December 12, 2022·8 min read·By Devon Marks
sourcingsell

Customers ask all the time how we set buyback pricing on empty fleets. The answer isn’t complicated but most yards don’t walk through it. Here are the five variables that drive the number we offer.

Variable 1: previous contents

Food-grade history: highest buyback. Industrial mild aqueous: high. Fertilizer and ag chemistries: medium. Petroleum, glycol, surfactants: medium-low. Aromatic solvents, chlorinated compounds, unknown contents: zero or scrap value. The previous-contents disclosure is the single biggest factor.

Variable 2: bottle and cage condition

A clean bottle in a sound cage on a usable pallet: full buyback. Bent cage feet (repairable): -$2 to -$5. Cracked cage welds: cage scrap only. Bottle damage: bottle scrap. The triage happens at pickup or upon receipt.

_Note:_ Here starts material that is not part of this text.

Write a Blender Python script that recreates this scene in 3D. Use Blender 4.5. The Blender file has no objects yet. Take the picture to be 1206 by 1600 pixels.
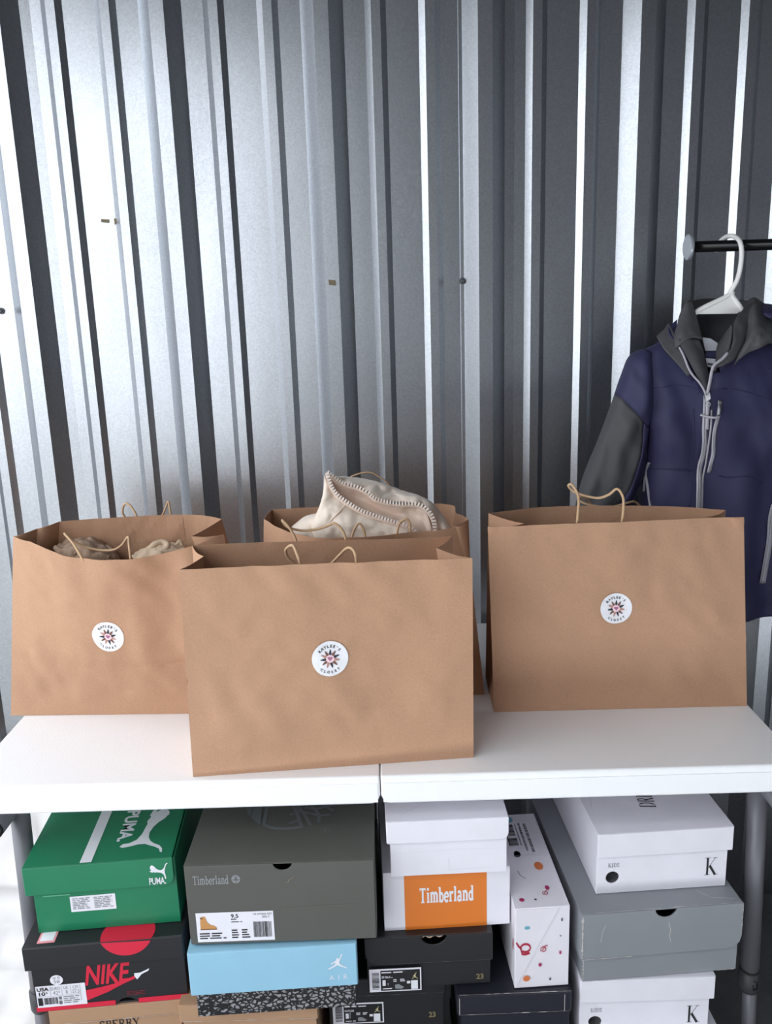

Variable 3: brand and bottle origin

Major-brand bottles (Schutz, Mauser, Greif) are the most resaleable and command the highest buyback. Less-common brands sell for less. Bottles with worn-off manufacturer markings are downgraded because we can’t verify origin or remaining life.

Variable 4: fleet size and pickup geometry

A fleet of 24+ on a single pickup is cheaper for us to logistics than three batches of 8. We pass some of that savings back as per-tote price. Below 12 units, the per-tote price drops to cover the pickup overhead.

Variable 5: distance

Within 60 miles: full price, free pickup. 60–150 miles: price minus our transport cost. Over 150 miles: we usually can’t source-buy unless the fleet is large enough to fill a truck.

Worked example

A customer 90 miles away has 24 Schutz 275s, food-grade history (corn syrup), in good condition (no cage damage, plastic pallets). Per-tote buyback at our rates: $48 for the bottle, $14 for the cage, $4 for the pallet = $66 gross. Less pickup overhead at the 90-mile distance: ~$8/tote. Net buyback: ~$58/tote, ~$1,400 total for the fleet.

Same scenario but ag-fertilizer history (UAN-32) instead of food: $42 + $14 + $4 = $60 gross. Net buyback: ~$52/tote.

Same scenario but unknown history: bottle is unresellable, scrap only at $3/bottle for HDPE recovery. Cage and pallet still have value: $21 gross per unit. Net: ~$13/tote.

Why we walk through the math

Because customers who understand the math sell better-prepared fleets. Knowing that previous contents drives 50% of the price encourages careful documentation. Knowing that pickup geometry matters encourages consolidating empties. Knowing that brand matters helps customers spec their initial purchase. Everyone wins when the buyback economics are transparent.